At this point, who really knows? It’s been probably four minutes. Oh!

Ian Bogost: It was only four minutes, Becca. It’s not very much time.

Rashid: It’s embarrassing, and I’m standing there, and while I’m waiting I’m switching between two modes, of like, I should be making the most of this time. Let me read that article my friend sent me. Or check my emails.

Or, like: This is insane. It’s only been four minutes. I should be a bit more mindful. But I know that I don’t want to be wasting my time just standing there.

Rashid: I’m Becca Rashid, producer of How to Keep Time, and I’m here with my co-host, Ian Bogost.

Bogost: Hey, Becca.

Rashid: Hey, Ian. A lot of your writing and reporting here at The Atlantic is about technology and all the ways it’s changed how we understand ourselves and the people around us.

But I also think about how much tech has changed our relationship with time.

Bogost: Technology tends to make things faster.

Trains and airplanes get you places faster; factories and machines build things faster.

But communications technologies—like telephones and the internet and such—allow us to send and receive information faster. And a lot more frequently, too.

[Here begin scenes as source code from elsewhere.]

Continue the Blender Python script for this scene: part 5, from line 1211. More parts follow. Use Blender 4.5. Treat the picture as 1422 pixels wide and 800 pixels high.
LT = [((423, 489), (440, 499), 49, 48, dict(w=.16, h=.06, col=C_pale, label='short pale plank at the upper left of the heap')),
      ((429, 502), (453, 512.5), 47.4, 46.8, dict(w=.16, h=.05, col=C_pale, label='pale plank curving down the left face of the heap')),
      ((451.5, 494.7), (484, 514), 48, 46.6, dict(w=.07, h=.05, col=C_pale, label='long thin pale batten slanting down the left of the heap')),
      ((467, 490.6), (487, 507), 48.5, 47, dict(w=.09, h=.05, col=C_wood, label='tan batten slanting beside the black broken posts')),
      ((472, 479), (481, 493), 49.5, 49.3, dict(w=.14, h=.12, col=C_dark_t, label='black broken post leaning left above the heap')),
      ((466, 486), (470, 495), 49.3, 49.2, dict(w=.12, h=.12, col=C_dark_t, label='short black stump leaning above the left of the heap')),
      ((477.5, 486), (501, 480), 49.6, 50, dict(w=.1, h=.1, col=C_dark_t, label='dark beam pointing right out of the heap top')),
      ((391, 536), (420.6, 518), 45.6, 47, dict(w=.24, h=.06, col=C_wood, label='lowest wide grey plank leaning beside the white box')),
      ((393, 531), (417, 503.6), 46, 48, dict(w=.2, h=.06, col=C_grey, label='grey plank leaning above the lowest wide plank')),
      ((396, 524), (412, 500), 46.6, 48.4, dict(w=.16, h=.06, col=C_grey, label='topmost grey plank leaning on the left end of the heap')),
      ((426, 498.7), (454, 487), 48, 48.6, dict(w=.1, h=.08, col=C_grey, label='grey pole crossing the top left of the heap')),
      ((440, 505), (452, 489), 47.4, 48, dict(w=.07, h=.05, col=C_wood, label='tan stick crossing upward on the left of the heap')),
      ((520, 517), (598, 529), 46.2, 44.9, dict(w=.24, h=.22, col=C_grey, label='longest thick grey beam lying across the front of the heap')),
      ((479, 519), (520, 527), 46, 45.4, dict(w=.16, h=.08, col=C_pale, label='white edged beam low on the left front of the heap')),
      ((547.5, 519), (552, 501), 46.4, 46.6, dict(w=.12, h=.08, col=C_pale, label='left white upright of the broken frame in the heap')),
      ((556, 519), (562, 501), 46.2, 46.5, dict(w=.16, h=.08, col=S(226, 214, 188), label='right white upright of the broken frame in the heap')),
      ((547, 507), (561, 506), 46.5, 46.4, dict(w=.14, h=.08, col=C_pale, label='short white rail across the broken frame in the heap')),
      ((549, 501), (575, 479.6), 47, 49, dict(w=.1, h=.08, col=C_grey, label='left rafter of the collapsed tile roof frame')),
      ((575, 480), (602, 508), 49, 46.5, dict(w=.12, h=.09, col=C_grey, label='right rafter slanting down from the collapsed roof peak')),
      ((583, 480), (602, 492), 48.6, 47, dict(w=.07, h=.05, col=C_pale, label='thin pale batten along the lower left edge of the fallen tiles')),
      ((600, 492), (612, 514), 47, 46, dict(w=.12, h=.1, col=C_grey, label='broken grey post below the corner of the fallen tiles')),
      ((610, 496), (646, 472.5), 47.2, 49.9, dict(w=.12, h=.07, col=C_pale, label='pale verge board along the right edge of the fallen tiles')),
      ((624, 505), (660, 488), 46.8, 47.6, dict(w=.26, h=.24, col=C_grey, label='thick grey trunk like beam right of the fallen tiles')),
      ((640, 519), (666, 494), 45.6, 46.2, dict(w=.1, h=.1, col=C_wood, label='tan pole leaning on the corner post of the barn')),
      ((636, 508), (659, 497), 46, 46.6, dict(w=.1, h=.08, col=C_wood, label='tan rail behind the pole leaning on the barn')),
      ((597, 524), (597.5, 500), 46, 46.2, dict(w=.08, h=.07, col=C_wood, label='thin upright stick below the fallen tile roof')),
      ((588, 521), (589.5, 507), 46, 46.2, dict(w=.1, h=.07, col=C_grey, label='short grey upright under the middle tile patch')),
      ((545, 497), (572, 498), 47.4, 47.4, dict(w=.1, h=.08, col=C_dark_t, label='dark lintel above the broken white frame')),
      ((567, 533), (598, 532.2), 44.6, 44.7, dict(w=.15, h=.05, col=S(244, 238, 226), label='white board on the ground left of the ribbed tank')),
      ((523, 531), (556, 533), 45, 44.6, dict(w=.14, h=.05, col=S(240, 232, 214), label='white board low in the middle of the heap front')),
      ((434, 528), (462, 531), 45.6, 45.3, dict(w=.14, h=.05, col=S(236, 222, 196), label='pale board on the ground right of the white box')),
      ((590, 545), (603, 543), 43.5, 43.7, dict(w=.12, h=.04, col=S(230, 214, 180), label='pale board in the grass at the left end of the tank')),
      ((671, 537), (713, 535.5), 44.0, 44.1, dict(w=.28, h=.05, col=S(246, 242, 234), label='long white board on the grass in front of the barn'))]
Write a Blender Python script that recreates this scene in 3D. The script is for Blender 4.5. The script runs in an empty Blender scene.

Rashid: And all those emails and texts and posts and notifications give us more stuff we can do. And it makes it easier to do something all the time, right? That makes it harder to tolerate wasting time—just doing nothing, or being alone with your thoughts.

Bogost: Oh gosh, it’s so true, Becca. You know, your laptop, smartphone—all of those devices make it easier to get more done. Work, socialize, or do banking, or kind of anything at all.

So on one part, we’re more efficient but continue to feel like there just aren’t enough hours in the day. And you know, Becca, in your last season, you talked about the difficulty of building meaningful relationships. And when it comes down to it, most people just need more time to do that kind of thing.